LA BANALITÀ DEL MALE

di Hannah Arendt
riduzione e adattamento di Paola Bigatto
con Paola Bigatto


Descrizione

Hannah Arendt (1906-1975), filosofa, allieva di Heidegger e Jaspers, emigrata nel 1933 dalla Germania alla Francia, e da qui in America nel 1940, a causa delle persecuzioni razziali, dal 1941 ha insegnato nelle più prestigiose università americane, pubblicando alcuni tra i più importanti testi del Novecento sul rapporto tra etica e politica.
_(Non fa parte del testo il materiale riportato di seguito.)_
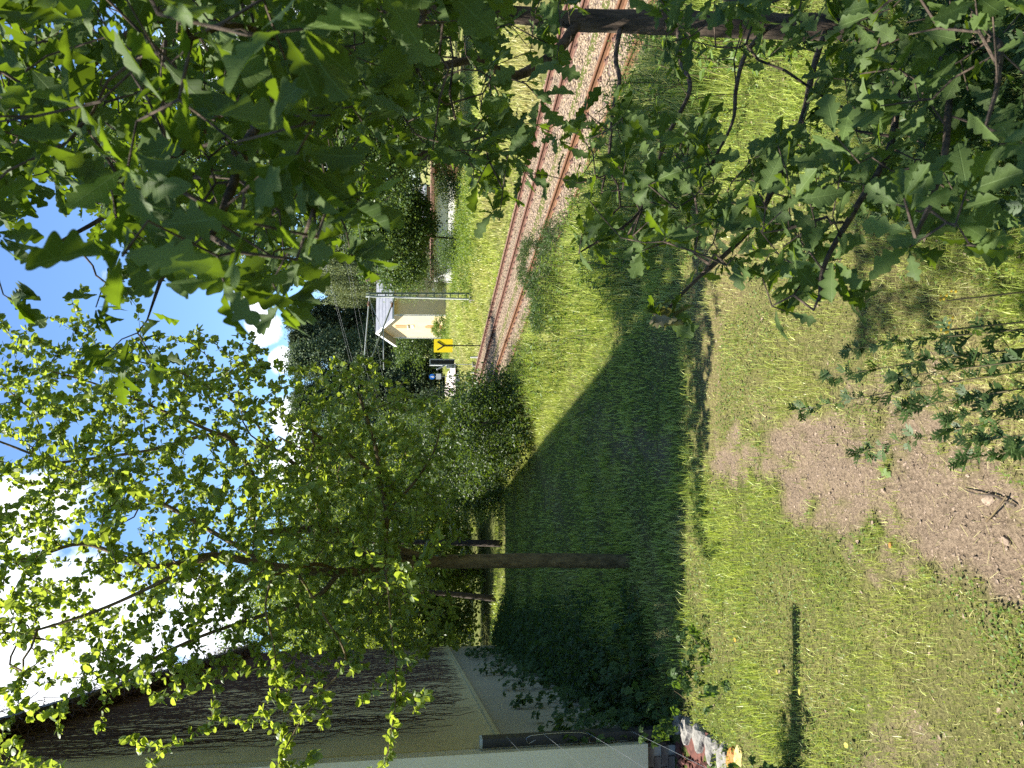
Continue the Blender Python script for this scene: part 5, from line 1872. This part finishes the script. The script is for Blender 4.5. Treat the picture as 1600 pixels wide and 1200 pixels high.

Nel 1961 segue, come inviata del The New Yorker, il processo Eichmann a Gerusalemme: il resoconto esce prima sulle colonne del giornale nel 1963, quindi, sempre nello stesso anno, in volume. Esso susciterà una grande ondata di proteste e una accesa polemica soprattutto da parte della comunità ebraica internazionale, a causa della particolare lettura che la Arendt, ebrea e tedesca, dà al fenomeno dell’Olocausto e dell’antisemitismo in Germania.
Otto Adolf Eichmann (1906-1962) fu colui che, nei quadri organizzativi della Germania hitleriana, ebbe il ruolo di realizzare logisticamente la “soluzione finale”, cioè lo sterminio degli ebrei al fine di rendere i territori tedeschi judenrein. Sfuggito al processo di Norimberga, rifugiato in Argentina, venne catturato dal servizio segreto israeliano, processato a Gerusalemme e condannato a morte.
Hannah Arendt osserva la macchina della giustizia di Israele con implacabile occhio critico. Non esita, ebrea, a indagare le responsabilità morali e dirette del popolo ebraico nella tragedia dell’Olocausto, né ad attribuire a tutto il popolo tedesco pesanti responsabilità durante il Nazismo e ipocriti sensi di colpa durante la ricostruzione post-bellica. Scopre che è la menzogna eletta a sistema di vita sociale e politica la principale artefice delle tragedie naziste, la menzogna come strategia esistenziale attuata prima di tutto nei confronti di se stessi: la capacità di negarsi delle verità conosciute è il meccanismo criminale che porta il male ad apparire banale, inconsapevolmente agito da personaggi che, come Eichmann, si dichiarano sinceramente stupefatti dell’attribuzione di questa responsabilità. Il male estremo, l’abominio criminale contro l’uomo rappresentato dal Nazismo non resta tranquillamente relegato nei responsabili noti dei massacri e dell’organizzazione, ma appare come una realtà sempre presente, in agguato nella pigrizia mentale, nell’inattività sociale e politica, nel delegare le scelte di vita ad altri da noi, nell’usare la banalità e la mediocrità come alibi morali. Coloro che sono sfuggiti a questo meccanismo dimostrano, con la loro vita, il loro esempio e spesso il loro sacrificio, che quella capacità di giudizio che ci esime dal commettere il male non deriva da una particolare cultura, bensì dalla capacità di pensare. E dove questa capacità è assente, là si trova la “banalità del male”.
Il senso politico e sociale, oltre che didattico, di questa operazione, che nasce per i banchi di scuola e si sviluppa come una lezione frontale, risiede quindi non solo nei contenuti storici e filosofici a cui si fa riferimento (la nascita del Nazismo, le modalità dell’Olocausto, il processo di Norimberga), ma soprattutto nell’esempio morale offerto dalla Arendt osservatrice: un modello di equilibrio, di implacabilità nell’essere dolorosamente oggettiva e nel sottolineare duramente le verità taciute da entrambe le parti processuali. Né il suo essere ebrea, né il suo essere tedesca, né il trovarsi di fronte a uno degli assassini di sei milioni di persone, altera la sua ricerca della verità e il suo sforzo di essere oggettiva. È per questo che oggi, quando il grande potere dell’informazione pretende di rifare gli accadimenti, di determinarne la realtà, quando la menzogna intellettuale sembra prevalere nella comunicazione umana e lo spirito critico dei più sembra acquietarsi nella 
“confortante coerenza delle ideologie”, il passionale e lucido sguardo della Arendt rappresenta una lezione di estrema attualità.